#### SOURCE DATA

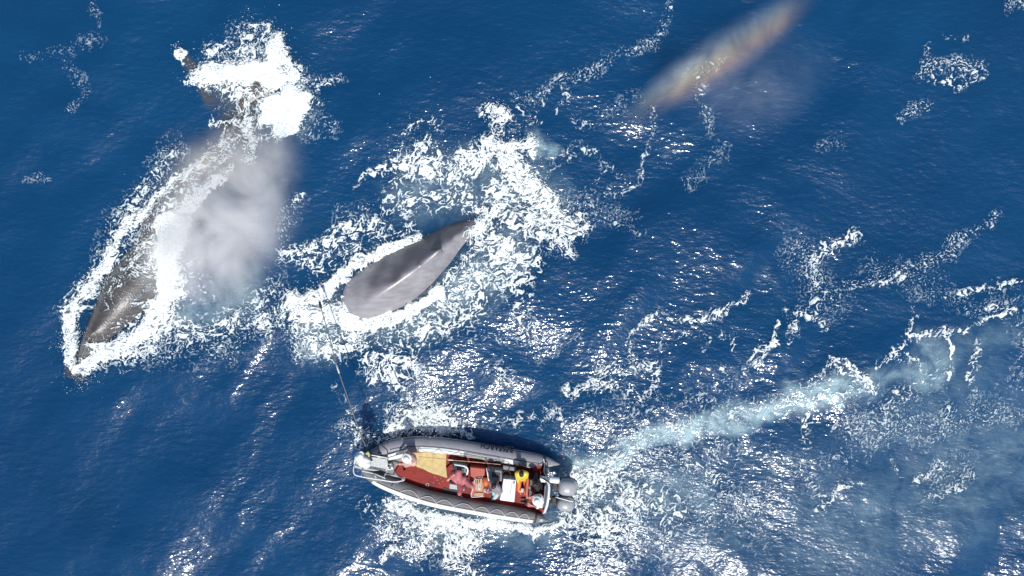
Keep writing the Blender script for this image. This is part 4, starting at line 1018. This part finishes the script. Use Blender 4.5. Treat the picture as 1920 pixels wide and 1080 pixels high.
# ------------------------------------------------------------------ flying spray
def spray(label, spots, m):
    """spots: px, py, spread px, count, top height"""
    r_ = np.random.default_rng(len(label)); base = np.array([(1,0,0),(-1,0,0),(0,1,0),(0,-1,0),(0,0,1),(0,0,-1)], float)
    tri = np.array([(0,2,4),(2,1,4),(1,3,4),(3,0,4),(2,0,5),(1,2,5),(3,1,5),(0,3,5)])
    V, F_ = [], []; n = 0
    for px, py, sp, cnt, top in spots:
        cnt = cnt//2
        g = r_.normal(size=(cnt, 2))*sp*.5; z = np.abs(r_.normal(size=cnt))*top*.5+.05
        cnt_ = cnt; rad = .006+.016*r_.random(cnt)**3
        c = np.stack([(px+g[:, 0]-960)*.02, -(py+g[:, 1]-540)*.02, z], 1)
        c[:, 2] += np.maximum(0, sea(c[:, 0], c[:, 1]))
        V.append((c[:, None]+base[None]*rad[:, None, None]).reshape(-1, 3))
        F_.append((tri[None]+(np.arange(cnt)*6)[:, None, None]+n).reshape(-1, 3)); n += cnt*6
    o = mesh_np("spray", np.concatenate(V), np.concatenate(F_), m)
    tag(o, label, None, None, "stuff")
drop_m = mat("water drops", (.85, .90, .92), .25, .5)
spray("flying white droplets thrown up round the tail flukes", [(400,140,40,900,.8),(470,120,60,1500,1.0),(520,90,30,700,.9),(545,205,50,1200,.7),(560,150,30,500,.7),(470,240,40,700,.5),(338,98,14,160,.4),(475,60,40,300,.5)], drop_m)
spray("droplets breaking along the flanks of the long whale", [(140,640,30,700,.5),(160,700,30,500,.5),(220,640,50,800,.5),(310,480,50,1000,.7),(330,420,40,900,.9),(250,430,40,700,.5),(190,530,30,500,.5),(300,370,40,500,.5)], drop_m)
spray("droplets scattered round the arched back of the dark whale", [(600,570,60,1200,.6),(700,600,60,700,.4),(960,300,60,1200,.7),(1030,410,60,1000,.6),(930,210,24,300,.6),(800,300,90,700,.4),(940,470,80,800,.4)], drop_m)
spray("droplets flung from the bow wave and engines of the boat", [(790,785,50,1500,.8),(740,800,40,600,.6),(830,795,40,600,.5),(760,970,50,700,.5),(860,995,80,900,.4),(1100,905,50,1300,.6),(1090,960,50,700,.5)], drop_m)
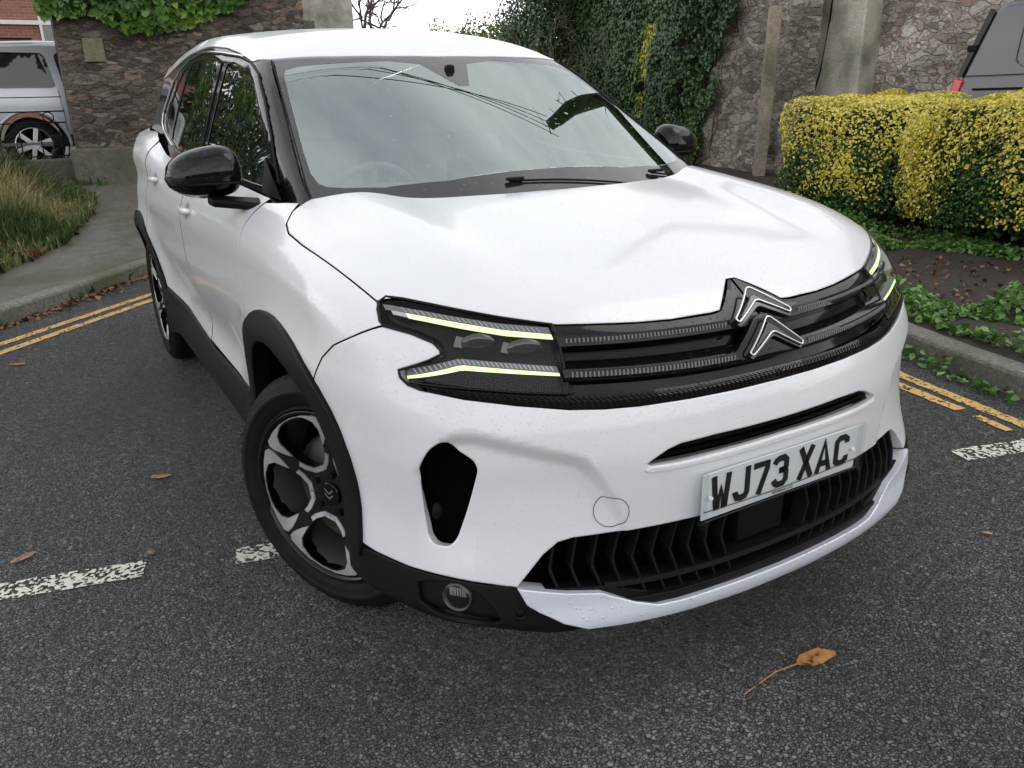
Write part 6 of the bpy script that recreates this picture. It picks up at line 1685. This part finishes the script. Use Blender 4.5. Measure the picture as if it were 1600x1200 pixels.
# bare twigs in front of the scrub
def twig_shrub(loc,h,seed,label):
    rg=np.random.default_rng(seed);t=empty('bare_shrub',loc,0,label,'shrub');b=MB()
    def br(p,d,L_,r,dep):
        pts=[p];q=p
        for i in range(4):
            d=(d+Vector(rg.normal(size=3))*.2+Vector((0,0,.06))).normalized();q=q+d*L_/4;pts.append(q)
        b.tube(pts,[r,r*.9,r*.8,r*.7,r*.6],4,False)
        if dep>0:
            for j in range(3):br(pts[2+(j%3)] if j<2 else pts[-1],(d+Vector(rg.normal(size=3))*.6).normalized(),L_*.62,r*.6,dep-1)
    for i in range(5):br(Vector((rg.normal()*.15,rg.normal()*.2,0)),Vector((rg.normal()*.3,rg.normal()*.3,1)).normalized(),h*.45,.014,4)
    b.build('twigs',M['twig'],t,smooth=True);return t
M['twig']=conc('pale_twig',(.12,.10,.08),(.24,.20,.17),40,False,.8)
twig_shrub((-12.6,8.2,up_h(-12,8)-.1),3.2,3,'leafless pale twiggy shrub in front of the dark scrub')
crown_tree('bare_tree',(-31,11.35,1.9),4.6,1.5,10,M['ivy'],'small bare tree with a short thick trunk against the sky','tree',.1,14,bare=True)
crown_tree('bare_tree',(-28,9.5,1.8),4.4,1.5,10,M['ivy'],'dense bare tree right beside the pale pier','tree',.1,23,bare=True)

# ------------------------------------------------------------------ above the frame: bough and wires mirrored in the windscreen, tree and pole added
bt_=empty('added_tree',(1.2,7.6,up_h(1.2,7.6)-.05),0,'mossy leaning tree whose bough arches high over the hedge','tree')
o_=Vector(bt_.location)
B1=[(1.2,7.6,.2),(.5,7.3,2.4),(-1.2,6.9,3.6),(-3.0,6.2,4.0),(-4.2,5.5,4.05),(-4.83,4.74,4.17),(-4.70,4.43,4.48),(-4.56,4.15,4.73),(-4.37,3.88,4.96),(-4.26,3.69,5.11)]
b=MB();b.tube([Vector(p)-o_ for p in B1],[.20,.18,.16,.14,.13,.115,.10,.09,.075,.06],10)
M['moss']=conc('mossy_bark',(.02,.035,.010),(.05,.07,.022),16,False,.9)
b.build('trunk',M['moss'],bt_,smooth=True)
b=MB();rg=np.random.default_rng(2)
for i in range(12):
    p=Vector(B1[5+i%5])-o_;d=Vector(rg.normal(size=3)).normalized();q=p+d*.22
    b.tube([p,q,q+Vector(rg.normal(size=3))*.10],[.012,.007,.003],4)
b.build('twigs',M['moss'],bt_)
pl_=empty('added_pole',(-8,-15,up_h(-8,-15)),0,'wooden telephone pole beyond the left verge, outside the picture','pole')
MB().tube([(0,0,0),(0,0,8.6)],[.14,.10],12).build('shaft',M['bark'],pl_,smooth=True)
MB().box((0,0,8.2),(.9,.10,.10)).build('crossarm',M['bark'],pl_)
for i,(dx,sag,ex) in enumerate(((-.4,.0,0),(-.1,-.5,.1),(.2,.35,-.1),(.4,-.9,.2))):
    A1=Vector((-4.30+ex,3.74,5.08));B2=Vector((-8+dx,-15,8.2+up_h(-8,-15)));c=empty('overhead_wire',tuple(A1),0,'thin black overhead wire running from the mossy bough to the telephone pole','wire','overhead wires mirrored in the windscreen')
    MB().tube([A1+(B2-A1)*t+Vector((sag*math.sin(math.pi*t),0,.9*math.sin(math.pi*t)))-A1 for t in np.linspace(0,1,24)],.006,5).build('cable',M['dark'],c,smooth=True)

########

- **YOUR INSTRUCTIONS**
Repeat the material verbatim. Do not carry over any picture.

- **CORRECT RESPONSE**
Keep writing the Blender script for this image. This is part 4, starting at line 1018. This part finishes the script. Use Blender 4.5. Treat the picture as 1920 pixels wide and 1080 pixels high.
# ------------------------------------------------------------------ flying spray
def spray(label, spots, m):
    """spots: px, py, spread px, count, top height"""
    r_ = np.random.default_rng(len(label)); base = np.array([(1,0,0),(-1,0,0),(0,1,0),(0,-1,0),(0,0,1),(0,0,-1)], float)
    tri = np.array([(0,2,4),(2,1,4),(1,3,4),(3,0,4),(2,0,5),(1,2,5),(3,1,5),(0,3,5)])
    V, F_ = [], []; n = 0
    for px, py, sp, cnt, top in spots:
        cnt = cnt//2
        g = r_.normal(size=(cnt, 2))*sp*.5; z = np.abs(r_.normal(size=cnt))*top*.5+.05
        cnt_ = cnt; rad = .006+.016*r_.random(cnt)**3
        c = np.stack([(px+g[:, 0]-960)*.02, -(py+g[:, 1]-540)*.02, z], 1)
        c[:, 2] += np.maximum(0, sea(c[:, 0], c[:, 1]))
        V.append((c[:, None]+base[None]*rad[:, None, None]).reshape(-1, 3))
        F_.append((tri[None]+(np.arange(cnt)*6)[:, None, None]+n).reshape(-1, 3)); n += cnt*6
    o = mesh_np("spray", np.concatenate(V), np.concatenate(F_), m)
    tag(o, label, None, None, "stuff")
drop_m = mat("water drops", (.85, .90, .92), .25, .5)
spray("flying white droplets thrown up round the tail flukes", [(400,140,40,900,.8),(470,120,60,1500,1.0),(520,90,30,700,.9),(545,205,50,1200,.7),(560,150,30,500,.7),(470,240,40,700,.5),(338,98,14,160,.4),(475,60,40,300,.5)], drop_m)
spray("droplets breaking along the flanks of the long whale", [(140,640,30,700,.5),(160,700,30,500,.5),(220,640,50,800,.5),(310,480,50,1000,.7),(330,420,40,900,.9),(250,430,40,700,.5),(190,530,30,500,.5),(300,370,40,500,.5)], drop_m)
spray("droplets scattered round the arched back of the dark whale", [(600,570,60,1200,.6),(700,600,60,700,.4),(960,300,60,1200,.7),(1030,410,60,1000,.6),(930,210,24,300,.6),(800,300,90,700,.4),(940,470,80,800,.4)], drop_m)
spray("droplets flung from the bow wave and engines of the boat", [(790,785,50,1500,.8),(740,800,40,600,.6),(830,795,40,600,.5),(760,970,50,700,.5),(860,995,80,900,.4),(1100,905,50,1300,.6),(1090,960,50,700,.5)], drop_m)
Write part 6 of the bpy script that recreates this picture. It picks up at line 1685. This part finishes the script. Use Blender 4.5. Measure the picture as if it were 1600x1200 pixels.
# bare twigs in front of the scrub
def twig_shrub(loc,h,seed,label):
    rg=np.random.default_rng(seed);t=empty('bare_shrub',loc,0,label,'shrub');b=MB()
    def br(p,d,L_,r,dep):
        pts=[p];q=p
        for i in range(4):
            d=(d+Vector(rg.normal(size=3))*.2+Vector((0,0,.06))).normalized();q=q+d*L_/4;pts.append(q)
        b.tube(pts,[r,r*.9,r*.8,r*.7,r*.6],4,False)
        if dep>0:
            for j in range(3):br(pts[2+(j%3)] if j<2 else pts[-1],(d+Vector(rg.normal(size=3))*.6).normalized(),L_*.62,r*.6,dep-1)
    for i in range(5):br(Vector((rg.normal()*.15,rg.normal()*.2,0)),Vector((rg.normal()*.3,rg.normal()*.3,1)).normalized(),h*.45,.014,4)
    b.build('twigs',M['twig'],t,smooth=True);return t
M['twig']=conc('pale_twig',(.12,.10,.08),(.24,.20,.17),40,False,.8)
twig_shrub((-12.6,8.2,up_h(-12,8)-.1),3.2,3,'leafless pale twiggy shrub in front of the dark scrub')
crown_tree('bare_tree',(-31,11.35,1.9),4.6,1.5,10,M['ivy'],'small bare tree with a short thick trunk against the sky','tree',.1,14,bare=True)
crown_tree('bare_tree',(-28,9.5,1.8),4.4,1.5,10,M['ivy'],'dense bare tree right beside the pale pier','tree',.1,23,bare=True)

# ------------------------------------------------------------------ above the frame: bough and wires mirrored in the windscreen, tree and pole added
bt_=empty('added_tree',(1.2,7.6,up_h(1.2,7.6)-.05),0,'mossy leaning tree whose bough arches high over the hedge','tree')
o_=Vector(bt_.location)
B1=[(1.2,7.6,.2),(.5,7.3,2.4),(-1.2,6.9,3.6),(-3.0,6.2,4.0),(-4.2,5.5,4.05),(-4.83,4.74,4.17),(-4.70,4.43,4.48),(-4.56,4.15,4.73),(-4.37,3.88,4.96),(-4.26,3.69,5.11)]
b=MB();b.tube([Vector(p)-o_ for p in B1],[.20,.18,.16,.14,.13,.115,.10,.09,.075,.06],10)
M['moss']=conc('mossy_bark',(.02,.035,.010),(.05,.07,.022),16,False,.9)
b.build('trunk',M['moss'],bt_,smooth=True)
b=MB();rg=np.random.default_rng(2)
for i in range(12):
    p=Vector(B1[5+i%5])-o_;d=Vector(rg.normal(size=3)).normalized();q=p+d*.22
    b.tube([p,q,q+Vector(rg.normal(size=3))*.10],[.012,.007,.003],4)
b.build('twigs',M['moss'],bt_)
pl_=empty('added_pole',(-8,-15,up_h(-8,-15)),0,'wooden telephone pole beyond the left verge, outside the picture','pole')
MB().tube([(0,0,0),(0,0,8.6)],[.14,.10],12).build('shaft',M['bark'],pl_,smooth=True)
MB().box((0,0,8.2),(.9,.10,.10)).build('crossarm',M['bark'],pl_)
for i,(dx,sag,ex) in enumerate(((-.4,.0,0),(-.1,-.5,.1),(.2,.35,-.1),(.4,-.9,.2))):
    A1=Vector((-4.30+ex,3.74,5.08));B2=Vector((-8+dx,-15,8.2+up_h(-8,-15)));c=empty('overhead_wire',tuple(A1),0,'thin black overhead wire running from the mossy bough to the telephone pole','wire','overhead wires mirrored in the windscreen')
    MB().tube([A1+(B2-A1)*t+Vector((sag*math.sin(math.pi*t),0,.9*math.sin(math.pi*t)))-A1 for t in np.linspace(0,1,24)],.006,5).build('cable',M['dark'],c,smooth=True)